> [What this task involves] Reply with one number: the count of lines in the data that hold the string "wide".

> [Raw data]

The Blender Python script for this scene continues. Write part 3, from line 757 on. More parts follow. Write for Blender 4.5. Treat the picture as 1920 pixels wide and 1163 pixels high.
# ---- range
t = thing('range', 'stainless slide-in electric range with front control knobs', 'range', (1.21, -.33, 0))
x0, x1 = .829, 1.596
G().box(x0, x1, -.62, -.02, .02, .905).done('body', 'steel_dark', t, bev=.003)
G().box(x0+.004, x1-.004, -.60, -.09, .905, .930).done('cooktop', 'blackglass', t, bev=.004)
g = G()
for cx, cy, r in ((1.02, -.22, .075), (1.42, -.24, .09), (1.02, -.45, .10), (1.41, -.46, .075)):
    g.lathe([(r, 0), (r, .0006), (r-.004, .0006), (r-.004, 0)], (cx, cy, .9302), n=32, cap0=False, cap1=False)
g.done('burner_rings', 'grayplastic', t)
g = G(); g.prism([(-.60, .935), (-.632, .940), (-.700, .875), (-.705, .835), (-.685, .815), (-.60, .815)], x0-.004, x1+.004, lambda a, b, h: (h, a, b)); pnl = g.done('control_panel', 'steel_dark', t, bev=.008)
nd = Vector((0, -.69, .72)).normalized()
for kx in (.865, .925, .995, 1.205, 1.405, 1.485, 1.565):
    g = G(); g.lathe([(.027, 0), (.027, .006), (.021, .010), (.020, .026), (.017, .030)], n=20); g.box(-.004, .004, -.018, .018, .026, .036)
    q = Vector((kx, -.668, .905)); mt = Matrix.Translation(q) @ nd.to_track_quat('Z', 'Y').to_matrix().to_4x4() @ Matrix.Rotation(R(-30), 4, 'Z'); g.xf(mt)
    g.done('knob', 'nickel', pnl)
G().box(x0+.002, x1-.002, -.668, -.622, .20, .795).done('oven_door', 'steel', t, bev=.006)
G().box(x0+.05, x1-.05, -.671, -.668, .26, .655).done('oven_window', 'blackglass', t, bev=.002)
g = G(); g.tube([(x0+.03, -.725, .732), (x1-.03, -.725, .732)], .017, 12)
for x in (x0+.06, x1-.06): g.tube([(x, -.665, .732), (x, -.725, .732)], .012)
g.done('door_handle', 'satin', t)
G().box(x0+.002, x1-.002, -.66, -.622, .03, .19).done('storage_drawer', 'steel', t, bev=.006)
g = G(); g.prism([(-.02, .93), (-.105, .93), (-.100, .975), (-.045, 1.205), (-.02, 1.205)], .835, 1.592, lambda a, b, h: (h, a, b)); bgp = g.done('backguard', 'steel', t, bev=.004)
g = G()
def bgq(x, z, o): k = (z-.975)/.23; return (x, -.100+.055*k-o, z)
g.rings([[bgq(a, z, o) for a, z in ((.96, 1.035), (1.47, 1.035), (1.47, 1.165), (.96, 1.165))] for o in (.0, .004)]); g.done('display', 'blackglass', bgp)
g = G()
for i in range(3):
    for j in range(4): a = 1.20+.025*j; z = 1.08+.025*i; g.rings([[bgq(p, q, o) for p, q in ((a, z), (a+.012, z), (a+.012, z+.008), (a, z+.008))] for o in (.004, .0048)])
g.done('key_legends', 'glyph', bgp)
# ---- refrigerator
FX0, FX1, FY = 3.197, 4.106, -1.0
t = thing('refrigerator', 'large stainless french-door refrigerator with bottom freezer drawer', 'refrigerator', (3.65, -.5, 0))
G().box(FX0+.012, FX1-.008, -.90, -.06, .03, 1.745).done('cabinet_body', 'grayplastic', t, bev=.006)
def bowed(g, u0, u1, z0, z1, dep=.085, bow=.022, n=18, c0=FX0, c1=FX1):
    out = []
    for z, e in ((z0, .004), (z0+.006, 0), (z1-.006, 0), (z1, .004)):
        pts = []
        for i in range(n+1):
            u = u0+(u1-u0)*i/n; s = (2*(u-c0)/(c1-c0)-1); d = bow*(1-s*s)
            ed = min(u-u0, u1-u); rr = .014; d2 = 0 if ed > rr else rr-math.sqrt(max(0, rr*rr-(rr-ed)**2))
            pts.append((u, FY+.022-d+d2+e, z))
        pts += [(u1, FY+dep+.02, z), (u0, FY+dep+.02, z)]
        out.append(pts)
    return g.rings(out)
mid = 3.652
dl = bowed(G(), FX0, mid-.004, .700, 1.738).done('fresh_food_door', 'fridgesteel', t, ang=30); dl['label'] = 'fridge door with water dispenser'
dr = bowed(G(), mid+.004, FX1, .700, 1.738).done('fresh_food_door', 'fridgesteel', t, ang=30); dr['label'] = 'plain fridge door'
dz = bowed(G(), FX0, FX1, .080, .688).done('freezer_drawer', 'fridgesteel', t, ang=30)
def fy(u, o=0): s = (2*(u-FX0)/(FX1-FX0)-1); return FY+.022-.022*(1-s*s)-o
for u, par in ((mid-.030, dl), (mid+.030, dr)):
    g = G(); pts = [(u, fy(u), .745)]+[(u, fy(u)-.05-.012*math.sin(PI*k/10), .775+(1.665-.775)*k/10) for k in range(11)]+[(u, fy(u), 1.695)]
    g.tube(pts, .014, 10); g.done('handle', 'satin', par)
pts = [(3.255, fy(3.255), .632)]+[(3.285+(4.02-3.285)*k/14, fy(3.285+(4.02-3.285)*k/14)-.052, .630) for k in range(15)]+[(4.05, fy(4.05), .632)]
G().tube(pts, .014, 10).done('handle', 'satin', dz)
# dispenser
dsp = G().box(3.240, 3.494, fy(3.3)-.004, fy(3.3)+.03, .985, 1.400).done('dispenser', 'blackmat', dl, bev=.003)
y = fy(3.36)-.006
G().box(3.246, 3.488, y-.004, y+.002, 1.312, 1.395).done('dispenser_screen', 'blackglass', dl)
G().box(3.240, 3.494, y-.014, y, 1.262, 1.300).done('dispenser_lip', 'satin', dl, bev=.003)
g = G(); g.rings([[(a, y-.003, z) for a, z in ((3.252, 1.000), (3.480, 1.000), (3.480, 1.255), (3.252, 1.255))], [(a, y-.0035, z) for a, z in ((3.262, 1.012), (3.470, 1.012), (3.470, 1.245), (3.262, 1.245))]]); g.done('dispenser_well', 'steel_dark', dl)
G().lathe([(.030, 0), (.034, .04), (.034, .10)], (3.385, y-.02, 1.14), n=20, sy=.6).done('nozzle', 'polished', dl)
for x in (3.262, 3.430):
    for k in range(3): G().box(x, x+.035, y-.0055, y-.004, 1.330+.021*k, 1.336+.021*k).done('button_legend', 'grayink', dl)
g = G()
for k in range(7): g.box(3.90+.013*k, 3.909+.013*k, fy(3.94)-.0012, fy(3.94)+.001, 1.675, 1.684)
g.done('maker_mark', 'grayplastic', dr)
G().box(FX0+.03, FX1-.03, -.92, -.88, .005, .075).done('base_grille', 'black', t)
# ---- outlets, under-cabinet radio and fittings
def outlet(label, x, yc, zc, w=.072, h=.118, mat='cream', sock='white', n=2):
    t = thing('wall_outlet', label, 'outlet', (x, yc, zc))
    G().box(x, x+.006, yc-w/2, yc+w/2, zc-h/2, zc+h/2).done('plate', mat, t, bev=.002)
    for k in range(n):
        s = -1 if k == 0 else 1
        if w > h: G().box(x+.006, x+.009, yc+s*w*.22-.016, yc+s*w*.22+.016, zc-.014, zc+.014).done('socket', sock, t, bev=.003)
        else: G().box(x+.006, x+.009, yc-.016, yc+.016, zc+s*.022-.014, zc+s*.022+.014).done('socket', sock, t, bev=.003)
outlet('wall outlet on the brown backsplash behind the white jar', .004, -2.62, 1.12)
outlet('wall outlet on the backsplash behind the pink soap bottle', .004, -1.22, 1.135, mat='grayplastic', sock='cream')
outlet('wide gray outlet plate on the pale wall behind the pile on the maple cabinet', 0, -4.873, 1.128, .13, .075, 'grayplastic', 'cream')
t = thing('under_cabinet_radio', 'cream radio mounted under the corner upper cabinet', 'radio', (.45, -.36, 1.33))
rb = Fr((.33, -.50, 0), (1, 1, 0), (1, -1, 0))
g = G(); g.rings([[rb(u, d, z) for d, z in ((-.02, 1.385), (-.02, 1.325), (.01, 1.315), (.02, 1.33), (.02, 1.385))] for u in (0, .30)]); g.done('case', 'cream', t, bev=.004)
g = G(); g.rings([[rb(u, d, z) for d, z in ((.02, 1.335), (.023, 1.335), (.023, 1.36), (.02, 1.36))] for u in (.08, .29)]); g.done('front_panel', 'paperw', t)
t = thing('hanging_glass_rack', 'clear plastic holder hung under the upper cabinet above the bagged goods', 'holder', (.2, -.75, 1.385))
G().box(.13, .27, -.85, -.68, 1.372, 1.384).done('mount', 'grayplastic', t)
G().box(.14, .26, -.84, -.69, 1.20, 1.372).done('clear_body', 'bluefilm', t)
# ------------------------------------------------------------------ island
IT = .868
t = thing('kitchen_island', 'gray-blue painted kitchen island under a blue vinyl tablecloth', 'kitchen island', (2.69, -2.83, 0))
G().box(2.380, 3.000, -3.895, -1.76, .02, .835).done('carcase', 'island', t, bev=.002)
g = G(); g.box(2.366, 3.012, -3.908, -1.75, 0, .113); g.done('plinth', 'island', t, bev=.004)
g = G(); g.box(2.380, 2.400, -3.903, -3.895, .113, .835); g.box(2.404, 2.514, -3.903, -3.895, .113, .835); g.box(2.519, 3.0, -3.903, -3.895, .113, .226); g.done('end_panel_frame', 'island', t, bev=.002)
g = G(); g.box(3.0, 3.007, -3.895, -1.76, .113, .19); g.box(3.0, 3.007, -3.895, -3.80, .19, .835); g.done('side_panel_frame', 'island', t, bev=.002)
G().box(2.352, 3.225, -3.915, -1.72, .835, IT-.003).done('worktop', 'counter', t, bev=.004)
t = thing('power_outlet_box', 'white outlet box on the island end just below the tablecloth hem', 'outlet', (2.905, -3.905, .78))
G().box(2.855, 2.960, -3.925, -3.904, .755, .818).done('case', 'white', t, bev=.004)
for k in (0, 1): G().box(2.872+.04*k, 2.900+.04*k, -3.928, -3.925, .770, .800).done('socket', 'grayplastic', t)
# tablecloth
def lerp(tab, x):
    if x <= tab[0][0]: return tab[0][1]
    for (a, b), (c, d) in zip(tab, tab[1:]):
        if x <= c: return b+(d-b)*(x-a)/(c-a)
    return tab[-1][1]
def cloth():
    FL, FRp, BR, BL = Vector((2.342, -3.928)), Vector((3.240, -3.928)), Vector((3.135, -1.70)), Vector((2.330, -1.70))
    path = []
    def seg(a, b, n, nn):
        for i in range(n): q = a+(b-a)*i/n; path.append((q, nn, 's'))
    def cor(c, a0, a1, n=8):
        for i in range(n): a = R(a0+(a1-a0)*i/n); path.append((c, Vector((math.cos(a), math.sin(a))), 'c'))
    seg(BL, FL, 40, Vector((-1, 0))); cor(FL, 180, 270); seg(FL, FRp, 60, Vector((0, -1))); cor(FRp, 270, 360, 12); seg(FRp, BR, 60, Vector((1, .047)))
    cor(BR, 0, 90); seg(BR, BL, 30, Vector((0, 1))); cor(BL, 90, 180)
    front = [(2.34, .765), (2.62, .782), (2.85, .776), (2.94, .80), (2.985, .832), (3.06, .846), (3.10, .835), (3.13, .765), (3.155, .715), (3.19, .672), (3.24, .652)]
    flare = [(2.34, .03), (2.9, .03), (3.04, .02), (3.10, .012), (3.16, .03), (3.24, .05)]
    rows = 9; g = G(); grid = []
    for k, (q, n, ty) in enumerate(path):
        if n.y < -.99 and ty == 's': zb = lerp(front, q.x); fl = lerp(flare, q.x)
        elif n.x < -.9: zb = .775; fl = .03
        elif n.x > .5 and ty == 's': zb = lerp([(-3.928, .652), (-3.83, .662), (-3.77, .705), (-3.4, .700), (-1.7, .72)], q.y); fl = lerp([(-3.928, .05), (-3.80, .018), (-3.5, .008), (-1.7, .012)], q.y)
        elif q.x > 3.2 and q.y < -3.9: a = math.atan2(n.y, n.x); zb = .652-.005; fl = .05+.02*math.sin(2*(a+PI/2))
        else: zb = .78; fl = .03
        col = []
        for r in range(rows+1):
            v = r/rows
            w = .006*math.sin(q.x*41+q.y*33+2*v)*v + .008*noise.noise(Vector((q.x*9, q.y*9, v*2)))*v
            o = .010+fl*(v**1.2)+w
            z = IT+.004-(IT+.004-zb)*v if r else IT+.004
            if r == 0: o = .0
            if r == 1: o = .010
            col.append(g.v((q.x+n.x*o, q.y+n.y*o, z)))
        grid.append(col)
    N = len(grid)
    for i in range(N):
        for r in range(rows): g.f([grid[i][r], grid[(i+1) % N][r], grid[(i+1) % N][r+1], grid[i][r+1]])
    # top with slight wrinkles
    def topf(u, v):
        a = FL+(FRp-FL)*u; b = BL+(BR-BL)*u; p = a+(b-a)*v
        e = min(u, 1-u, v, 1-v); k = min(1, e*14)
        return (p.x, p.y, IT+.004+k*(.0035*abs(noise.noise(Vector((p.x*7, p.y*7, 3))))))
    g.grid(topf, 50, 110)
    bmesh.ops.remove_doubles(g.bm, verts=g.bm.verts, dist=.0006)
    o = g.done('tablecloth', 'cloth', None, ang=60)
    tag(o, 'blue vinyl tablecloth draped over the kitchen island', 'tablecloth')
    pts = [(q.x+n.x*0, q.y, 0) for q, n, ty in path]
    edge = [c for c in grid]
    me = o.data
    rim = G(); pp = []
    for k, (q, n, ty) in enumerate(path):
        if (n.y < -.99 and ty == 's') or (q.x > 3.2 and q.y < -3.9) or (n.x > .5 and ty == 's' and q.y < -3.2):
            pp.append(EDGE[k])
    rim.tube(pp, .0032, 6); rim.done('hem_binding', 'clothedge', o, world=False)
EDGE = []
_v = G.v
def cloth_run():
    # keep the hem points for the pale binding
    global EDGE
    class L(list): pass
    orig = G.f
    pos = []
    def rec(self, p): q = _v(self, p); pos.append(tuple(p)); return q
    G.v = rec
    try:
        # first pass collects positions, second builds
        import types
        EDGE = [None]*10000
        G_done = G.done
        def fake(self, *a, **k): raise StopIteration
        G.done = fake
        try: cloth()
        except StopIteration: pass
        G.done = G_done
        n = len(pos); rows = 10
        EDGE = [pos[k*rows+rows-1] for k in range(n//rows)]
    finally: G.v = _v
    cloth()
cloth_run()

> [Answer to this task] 2